The NCSC has published practical lessons from penetration testers on how critical national infrastructure operators can make compromise harder.

NCSC sets out CNI security lessons
Summary
  • The NCSC asked industry penetration testers what organisations can do to make compromise harder.
  • The advice emphasises secure by design systems, segmentation, logging, monitoring, and realistic response planning.
  • The guidance reinforces that CNI resilience depends on engineering, governance, and recovery discipline.

The National Cyber Security Centre has published guidance for critical national infrastructure operators based on what industry penetration testers told it about making systems harder to compromise.

The NCSC blog, Building more resilient CNI, is aimed at organisations that operate or support industrial, operational technology, and other high-consequence environments. It asks what organisations can do to make an authorised tester’s work harder before a hostile actor reaches the same systems.

Secure by design sits at the centre of the advice. The NCSC says penetration testers told it that remediation is far easier when security has been treated as a core design requirement from the outset. Systems bolted together without early security architecture are harder to segment, monitor, patch, and recover when weaknesses are found.

That problem is acute in CNI environments, where systems can have long lifecycles, mixed ownership, legacy protocols, safety dependencies, and strict availability requirements. In those settings, a vulnerability is not simply a technical finding. Remediation can involve engineering review, outage planning, supplier involvement, safety assessment, and change control.

The NCSC’s emphasis on penetration testing reflects a realistic view of resilience. A test does not prove that an organisation is secure. It shows how a capable adversary or authorised tester can move through the environment using weaknesses available at the time. Its value depends on whether the organisation can turn findings into architectural, operational, and governance improvements.

Operators of energy, water, transport, telecoms, healthcare, and other essential services need more than a patch list. Segmentation between IT and OT environments has to be meaningful, monitored, and tested. Logging must capture the events that would show lateral movement or abuse of privileged access. Incident response plans need to match the realities of industrial systems, where isolation, shutdown, and restoration decisions may have physical or public-service consequences.

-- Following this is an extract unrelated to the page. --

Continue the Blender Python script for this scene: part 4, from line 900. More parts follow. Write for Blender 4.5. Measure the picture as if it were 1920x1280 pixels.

UK cyber resilience policy increasingly expects demonstrable controls, business-service continuity, and evidence that operators understand the dependencies supporting critical outcomes. Penetration testing can provide part of that evidence when its scope includes the systems, suppliers, and access routes that would shape a real compromise.

Testing often exposes issues that remain hidden in documentation: shared local administrator credentials, weak remote access, flat networks, unmonitored engineering workstations, unmanaged third-party access, default configurations, and assumptions about separation that do not hold under pressure. In CNI, those weaknesses shape how quickly an attacker can move from initial access to operational disruption.

The supplier dimension is central. Many operators depend on vendors, integrators, maintenance providers, and managed service partners that hold privileged access to sensitive environments. Testing that excludes those relationships can miss the routes an attacker would actually use.

The NCSC guidance places resilience in engineering choices and tested assumptions. CNI operators that wait until late-stage assurance to find basic design flaws will face more expensive remediation and greater operational risk when those flaws are discovered under incident conditions.